O caixão de Gabriela Canavilhas

O Estado tem de subsidiar alguma actividade artística. Porquê? Para satisfazer os prazeres caros de meia dúzia de elitistas? Não. O motivo é muito mais pragmático e, talvez, igualmente um pouco cínico.
Um país perde competitividade se não tiver actores, músicos, cantores, escritores, encenadores, pintores, escultores, bailarinos e cineastas que trabalhem e produzam regularmente, de forma a que surjam de vez em quando alguns cidadãos que façam parte do topo mundial da criação artística.
Portugal seria materialmente mais pobre, menos interessante, menos apelativo se não tivesse para oferecer ao mundo o prestígio, a referência, os nomes, os trabalhos e as obras de José Saramago, Manoel de
Oliveira, Paula Rego ou Maria João Pires.
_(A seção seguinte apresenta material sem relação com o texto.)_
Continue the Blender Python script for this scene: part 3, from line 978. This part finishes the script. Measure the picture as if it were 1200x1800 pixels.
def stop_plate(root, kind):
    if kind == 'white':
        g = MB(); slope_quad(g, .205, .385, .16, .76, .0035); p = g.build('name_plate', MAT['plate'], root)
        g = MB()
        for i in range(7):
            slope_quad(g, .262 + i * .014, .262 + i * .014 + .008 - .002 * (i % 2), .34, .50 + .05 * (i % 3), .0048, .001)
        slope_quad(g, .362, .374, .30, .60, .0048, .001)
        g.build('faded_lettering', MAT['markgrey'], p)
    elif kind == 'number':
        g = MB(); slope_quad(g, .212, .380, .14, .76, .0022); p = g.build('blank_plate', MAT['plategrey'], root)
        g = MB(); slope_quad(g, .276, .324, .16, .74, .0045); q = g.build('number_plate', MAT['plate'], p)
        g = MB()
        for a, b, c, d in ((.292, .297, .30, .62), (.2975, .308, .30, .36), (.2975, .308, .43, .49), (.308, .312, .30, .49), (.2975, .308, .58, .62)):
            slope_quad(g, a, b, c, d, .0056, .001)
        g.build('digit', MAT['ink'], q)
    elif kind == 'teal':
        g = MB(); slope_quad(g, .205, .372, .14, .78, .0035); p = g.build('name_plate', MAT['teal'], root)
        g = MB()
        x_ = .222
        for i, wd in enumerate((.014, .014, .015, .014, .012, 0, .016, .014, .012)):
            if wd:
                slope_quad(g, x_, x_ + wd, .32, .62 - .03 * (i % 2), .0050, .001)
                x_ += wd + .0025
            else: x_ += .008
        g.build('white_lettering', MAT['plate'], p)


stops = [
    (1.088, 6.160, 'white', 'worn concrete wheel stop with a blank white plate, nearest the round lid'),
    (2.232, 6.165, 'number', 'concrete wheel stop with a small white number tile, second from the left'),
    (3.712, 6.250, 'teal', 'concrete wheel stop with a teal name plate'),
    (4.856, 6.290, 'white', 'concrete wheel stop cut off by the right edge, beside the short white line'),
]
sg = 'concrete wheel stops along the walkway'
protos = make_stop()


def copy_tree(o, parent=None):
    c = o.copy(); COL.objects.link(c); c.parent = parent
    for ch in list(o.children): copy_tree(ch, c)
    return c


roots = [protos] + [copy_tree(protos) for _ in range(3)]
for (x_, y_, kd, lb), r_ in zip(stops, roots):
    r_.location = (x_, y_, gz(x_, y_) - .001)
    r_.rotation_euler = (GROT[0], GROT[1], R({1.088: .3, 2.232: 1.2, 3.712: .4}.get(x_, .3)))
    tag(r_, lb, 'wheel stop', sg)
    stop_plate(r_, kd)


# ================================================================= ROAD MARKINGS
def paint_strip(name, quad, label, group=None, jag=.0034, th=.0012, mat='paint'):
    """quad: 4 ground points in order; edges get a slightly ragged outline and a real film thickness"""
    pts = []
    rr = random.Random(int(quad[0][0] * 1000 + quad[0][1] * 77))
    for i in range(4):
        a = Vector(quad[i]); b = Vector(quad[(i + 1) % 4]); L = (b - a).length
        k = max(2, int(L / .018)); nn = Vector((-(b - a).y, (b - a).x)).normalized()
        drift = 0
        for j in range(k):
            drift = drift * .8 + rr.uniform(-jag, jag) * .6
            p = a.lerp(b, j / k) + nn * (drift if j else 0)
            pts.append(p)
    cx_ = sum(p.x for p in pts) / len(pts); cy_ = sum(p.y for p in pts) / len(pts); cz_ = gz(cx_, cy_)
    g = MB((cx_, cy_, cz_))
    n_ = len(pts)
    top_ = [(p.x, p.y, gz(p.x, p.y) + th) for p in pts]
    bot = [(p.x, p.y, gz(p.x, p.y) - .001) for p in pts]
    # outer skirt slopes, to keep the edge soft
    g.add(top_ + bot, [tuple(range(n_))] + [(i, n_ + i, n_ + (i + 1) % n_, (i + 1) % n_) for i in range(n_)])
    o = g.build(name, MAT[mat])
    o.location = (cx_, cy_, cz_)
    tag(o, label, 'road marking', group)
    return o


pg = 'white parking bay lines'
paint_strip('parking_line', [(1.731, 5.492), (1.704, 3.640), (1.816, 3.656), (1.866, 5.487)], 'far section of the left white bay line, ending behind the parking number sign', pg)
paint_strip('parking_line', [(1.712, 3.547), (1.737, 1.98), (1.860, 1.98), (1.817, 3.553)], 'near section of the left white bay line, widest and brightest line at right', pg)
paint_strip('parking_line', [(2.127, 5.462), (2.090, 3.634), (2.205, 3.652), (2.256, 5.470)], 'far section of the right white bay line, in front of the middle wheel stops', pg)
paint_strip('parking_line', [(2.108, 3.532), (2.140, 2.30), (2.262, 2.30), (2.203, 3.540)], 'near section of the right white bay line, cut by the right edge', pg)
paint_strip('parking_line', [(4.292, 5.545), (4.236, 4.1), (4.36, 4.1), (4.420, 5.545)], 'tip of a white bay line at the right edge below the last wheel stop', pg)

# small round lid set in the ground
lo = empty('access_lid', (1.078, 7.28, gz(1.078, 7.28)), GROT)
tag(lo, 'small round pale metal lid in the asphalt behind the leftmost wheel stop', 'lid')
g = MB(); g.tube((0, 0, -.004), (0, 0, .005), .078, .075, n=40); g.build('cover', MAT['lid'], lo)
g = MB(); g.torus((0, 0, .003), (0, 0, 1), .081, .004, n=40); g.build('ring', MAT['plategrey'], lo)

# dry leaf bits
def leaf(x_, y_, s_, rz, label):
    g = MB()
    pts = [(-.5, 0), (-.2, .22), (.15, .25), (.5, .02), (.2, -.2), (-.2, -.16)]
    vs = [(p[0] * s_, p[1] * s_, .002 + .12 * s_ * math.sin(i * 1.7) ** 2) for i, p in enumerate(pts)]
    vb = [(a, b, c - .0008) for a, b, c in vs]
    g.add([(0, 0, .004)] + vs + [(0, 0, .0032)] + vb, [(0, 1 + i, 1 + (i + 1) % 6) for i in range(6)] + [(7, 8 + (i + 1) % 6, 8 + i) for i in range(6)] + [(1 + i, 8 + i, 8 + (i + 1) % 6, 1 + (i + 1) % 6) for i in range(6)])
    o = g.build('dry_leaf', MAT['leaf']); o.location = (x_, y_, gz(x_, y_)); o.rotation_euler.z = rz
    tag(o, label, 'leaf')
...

Se até o futebol, negócio de milhões e que criou Cristiano Ronaldo, é, em parte e sem contestação, subsidiado pelo Estado!...
Por outro lado, um país perde dinheiro se não tiver alguns públicos exigentes e culturalmente evoluídos: porque perde características que o tornem marca distintiva no planeta, porque perde índice intelectual na sociedade, nas empresas, porque perde imaginação e inteligência na economia, porque perde, em consequência, capacidade de criar riqueza.
Ter produção e consumo cultural de luxo não é um luxo, é apenas um dos múltiplos factores que ajudam a resolver, bem, a complexa equação de levar ao êxito um pequeno país num enorme mundo globalizado.
Sim, é inadmissível dar milhares de euros dos contribuintes para um filme visto por menos pessoas do que um vídeo de férias de família. Sim, não é aceitável sustentar um grupo de teatro profissional que encene uma peça pior do que uma peça escolar infantil. Isso tem de acabar.
O problema é, cronicamente, seja no Estado central seja nas autarquias, os subsídios que se atribuem limitarem-se a tornar legal o favorecimento pessoal, o nepotismo, a compra de apoio político, o embarque bacoco em efémeras modas queques, o alinhamento partidário e, finalmente, o frete empresarial, regional e de seita.
A ministra da Cultura, do ponto de vista de carácter, deixa muito a desejar se o medirmos pelo infame comunicado em que exulta pela demissão do director-geral das Artes. Dada a crise e os cortes nos subsídios, só lhe resta, se ainda quiser salvar a face, inventar o que até hoje ninguém inventou: uma política de apoios séria, criteriosa, transparente e financeiramente responsável. Mas, é quase certo, Canavilhas vai falhar e, com isso, dará mais argumentos a quem quer acabar, de vez, com as ajudas do Estado aos artistas. Será mais um prego no caixão português.